Exercise details
Skip any picture you find and retype all the remaining lines exactly.

((

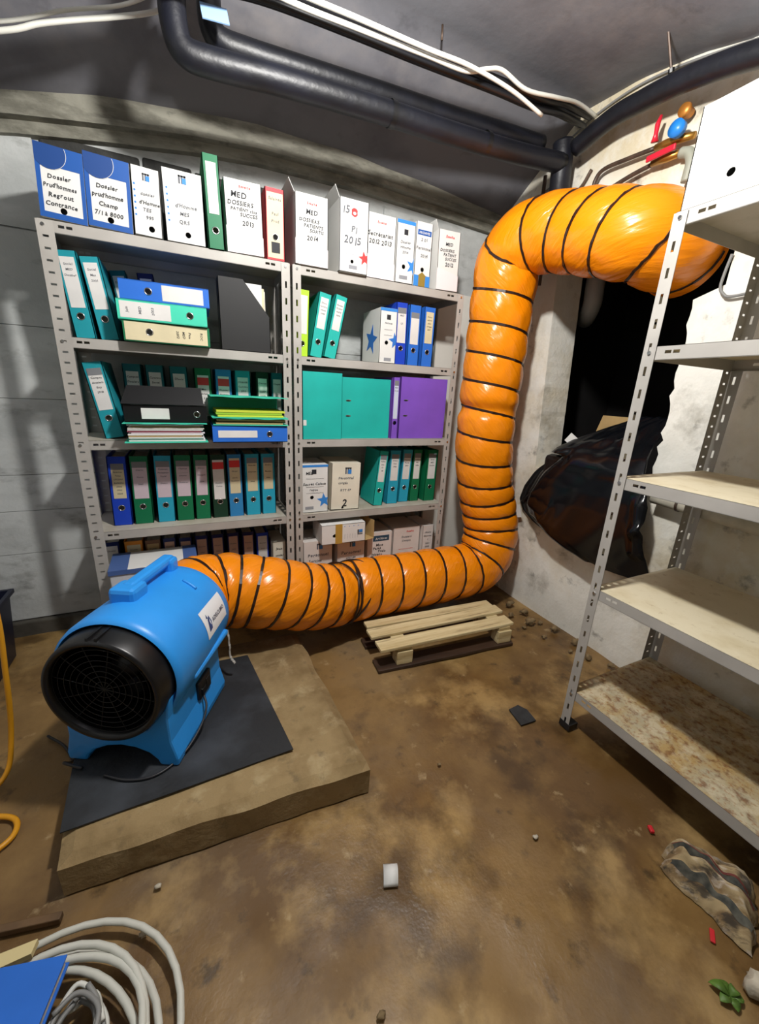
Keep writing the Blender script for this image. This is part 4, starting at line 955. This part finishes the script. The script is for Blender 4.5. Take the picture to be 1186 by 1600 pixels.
o = MB().box(-.045, .045, -.002, .002, -.028, .028).build('tag_plate', mat('pale_blue_tag', (140, 176, 220), .4), t); o.location = (.205, 1.94, 2.660); o.rotation_euler = (R(-20), R(-6), 0)
o['label'] = 'pale blue tag'
pipe('lagged_pipe', 'thick black pipe running along the top of the right wall', 'pipe', [(1.985, 1.915, 2.705), (1.975, 1.711, 2.735), (1.97, 1.551, 2.725), (1.965, 1.387, 2.705), (1.96, 1.242, 2.675), (1.955, 1.1, 2.635), (1.955, .9, 2.575), (1.955, .5, 2.54), (1.955, -1.5, 2.52)], .042, pipe_m, group=GP)
GC = 'cables along the ceiling'
for i, (dy, dz, r_) in enumerate(((-.050, .010, .013), (-.020, .030, .012), (.012, .008, .014), (-.020, -.010, .012), (.030, .040, .012))):
    nm = ['front', 'second highest', 'thickest', 'lowest', 'highest'][i]
    pipe('power_cable', nm + ' of the black cables bundled under the white ones on the ceiling', 'cable',
         [(-1.24, 1.933 + dy, 2.225 + dz), (-.714, 1.933 + dy, 2.391 + dz), (-.41, 1.92 + dy, 2.491 + dz), (-.19, 1.90 + dy, 2.572 + dz), (.05, 1.885 + dy, 2.652 + dz), (.21, 1.885 + dy, 2.691 + dz), (.39, 1.885 + dy, 2.718 + dz), (.705, 1.885 + dy, 2.733 + dz), (.99, 1.885 + dy, 2.742 + dz), (1.22, 1.885 + dy, 2.752 + dz), (1.43, 1.885 + dy, 2.761 + dz), (1.637, 1.885 + dy, 2.765 + dz), (1.80, 1.90 + dy, 2.795 + dz), (1.93, 1.94 + dy, 2.825 + dz), (2.06, 1.97 + dy, 2.845 + dz)], r_, bcab, 6, 8, GC)
pipe('white_cable', 'white cable hanging loosest under the ceiling bundle', 'cable', [(.094, 1.786, 2.717), (.383, 1.795, 2.684), (.696, 1.795, 2.694), (.978, 1.795, 2.708), (1.175, 1.795, 2.717), (1.278, 1.795, 2.755), (1.363, 1.795, 2.775), (1.504, 1.795, 2.750), (1.69, 1.80, 2.778), (1.88, 1.845, 2.830), (2.06, 1.885, 2.845)], .0085, wcab, 8, 8, GC)
pipe('white_cable', 'white cable running straight into the ceiling corner', 'cable', [(.094, 1.765, 2.735), (.378, 1.768, 2.697), (.696, 1.768, 2.703), (.978, 1.768, 2.710), (1.175, 1.768, 2.719), (1.40, 1.768, 2.705), (1.59, 1.768, 2.668)], .008, wcab, 8, 8, GC)
pipe('white_cable', 'white cable curving across the ceiling at the upper left', 'cable', [(-1.2, 2.05, 2.16), (-.75, 2.05, 2.36), (-.44, 2.05, 2.468), (-.334, 2.05, 2.520), (-.225, 2.05, 2.566), (-.11, 2.06, 2.618), (.0, 2.10, 2.69), (.09, 2.13, 2.76)], .008, wcab, 8, 8, GC)
pipe('white_cable', 'thin white strand added for a lit ceiling strip at the upper left', 'cable', [(-1.2, 2.05, 2.20), (-.75, 2.05, 2.39), (-.437, 2.05, 2.492), (-.256, 2.05, 2.580), (-.1, 2.06, 2.650), (.0, 2.09, 2.73), (.06, 2.11, 2.79)], .006, wcab, 8, 8, GC)  # added strand, white in place of a lit strip of ceiling
pipe('grey_cable', 'thin grey cable clipped high along the right wall', 'cable', [(2.085, 2.10, 2.80), (2.085, 1.95, 2.83), (2.085, 1.80, 2.845), (2.085, 1.6, 2.845), (2.085, 1.4, 2.81), (2.085, 1.2, 2.745), (2.085, .9, 2.68)], .007, gcab, 6, 8, GC)
pipe('grey_cable', 'thin grey cable just under the ceiling on the right wall', 'cable', [(2.085, 2.05, 2.835), (2.085, 1.9, 2.87), (2.085, 1.7, 2.878), (2.085, 1.5, 2.85), (2.085, 1.3, 2.80), (2.085, 1.1, 2.745)], .005, gcab, 6, 8, GC)
t = thing('hanger_rod', 'thin rusty hanger rod from the ceiling to the pipe on the right', 'rod', (0, 0, 0))
MB().tube([(1.90, 1.45, 2.90), (1.962, 1.44, 2.77)], .005, 6).build('rod', copper_m, t); MB().tube([(1.962, 1.44, 2.775), (1.966, 1.44, 2.762)], .012, 8).build('clip', black_m, t)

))

Task response
Keep writing the Blender script for this image. This is part 4, starting at line 955. This part finishes the script. The script is for Blender 4.5. Take the picture to be 1186 by 1600 pixels.
o = MB().box(-.045, .045, -.002, .002, -.028, .028).build('tag_plate', mat('pale_blue_tag', (140, 176, 220), .4), t); o.location = (.205, 1.94, 2.660); o.rotation_euler = (R(-20), R(-6), 0)
o['label'] = 'pale blue tag'
pipe('lagged_pipe', 'thick black pipe running along the top of the right wall', 'pipe', [(1.985, 1.915, 2.705), (1.975, 1.711, 2.735), (1.97, 1.551, 2.725), (1.965, 1.387, 2.705), (1.96, 1.242, 2.675), (1.955, 1.1, 2.635), (1.955, .9, 2.575), (1.955, .5, 2.54), (1.955, -1.5, 2.52)], .042, pipe_m, group=GP)
GC = 'cables along the ceiling'
for i, (dy, dz, r_) in enumerate(((-.050, .010, .013), (-.020, .030, .012), (.012, .008, .014), (-.020, -.010, .012), (.030, .040, .012))):
    nm = ['front', 'second highest', 'thickest', 'lowest', 'highest'][i]
    pipe('power_cable', nm + ' of the black cables bundled under the white ones on the ceiling', 'cable',
         [(-1.24, 1.933 + dy, 2.225 + dz), (-.714, 1.933 + dy, 2.391 + dz), (-.41, 1.92 + dy, 2.491 + dz), (-.19, 1.90 + dy, 2.572 + dz), (.05, 1.885 + dy, 2.652 + dz), (.21, 1.885 + dy, 2.691 + dz), (.39, 1.885 + dy, 2.718 + dz), (.705, 1.885 + dy, 2.733 + dz), (.99, 1.885 + dy, 2.742 + dz), (1.22, 1.885 + dy, 2.752 + dz), (1.43, 1.885 + dy, 2.761 + dz), (1.637, 1.885 + dy, 2.765 + dz), (1.80, 1.90 + dy, 2.795 + dz), (1.93, 1.94 + dy, 2.825 + dz), (2.06, 1.97 + dy, 2.845 + dz)], r_, bcab, 6, 8, GC)
pipe('white_cable', 'white cable hanging loosest under the ceiling bundle', 'cable', [(.094, 1.786, 2.717), (.383, 1.795, 2.684), (.696, 1.795, 2.694), (.978, 1.795, 2.708), (1.175, 1.795, 2.717), (1.278, 1.795, 2.755), (1.363, 1.795, 2.775), (1.504, 1.795, 2.750), (1.69, 1.80, 2.778), (1.88, 1.845, 2.830), (2.06, 1.885, 2.845)], .0085, wcab, 8, 8, GC)
pipe('white_cable', 'white cable running straight into the ceiling corner', 'cable', [(.094, 1.765, 2.735), (.378, 1.768, 2.697), (.696, 1.768, 2.703), (.978, 1.768, 2.710), (1.175, 1.768, 2.719), (1.40, 1.768, 2.705), (1.59, 1.768, 2.668)], .008, wcab, 8, 8, GC)
pipe('white_cable', 'white cable curving across the ceiling at the upper left', 'cable', [(-1.2, 2.05, 2.16), (-.75, 2.05, 2.36), (-.44, 2.05, 2.468), (-.334, 2.05, 2.520), (-.225, 2.05, 2.566), (-.11, 2.06, 2.618), (.0, 2.10, 2.69), (.09, 2.13, 2.76)], .008, wcab, 8, 8, GC)
pipe('white_cable', 'thin white strand added for a lit ceiling strip at the upper left', 'cable', [(-1.2, 2.05, 2.20), (-.75, 2.05, 2.39), (-.437, 2.05, 2.492), (-.256, 2.05, 2.580), (-.1, 2.06, 2.650), (.0, 2.09, 2.73), (.06, 2.11, 2.79)], .006, wcab, 8, 8, GC)  # added strand, white in place of a lit strip of ceiling
pipe('grey_cable', 'thin grey cable clipped high along the right wall', 'cable', [(2.085, 2.10, 2.80), (2.085, 1.95, 2.83), (2.085, 1.80, 2.845), (2.085, 1.6, 2.845), (2.085, 1.4, 2.81), (2.085, 1.2, 2.745), (2.085, .9, 2.68)], .007, gcab, 6, 8, GC)
pipe('grey_cable', 'thin grey cable just under the ceiling on the right wall', 'cable', [(2.085, 2.05, 2.835), (2.085, 1.9, 2.87), (2.085, 1.7, 2.878), (2.085, 1.5, 2.85), (2.085, 1.3, 2.80), (2.085, 1.1, 2.745)], .005, gcab, 6, 8, GC)
t = thing('hanger_rod', 'thin rusty hanger rod from the ceiling to the pipe on the right', 'rod', (0, 0, 0))
MB().tube([(1.90, 1.45, 2.90), (1.962, 1.44, 2.77)], .005, 6).build('rod', copper_m, t); MB().tube([(1.962, 1.44, 2.775), (1.966, 1.44, 2.762)], .012, 8).build('clip', black_m, t)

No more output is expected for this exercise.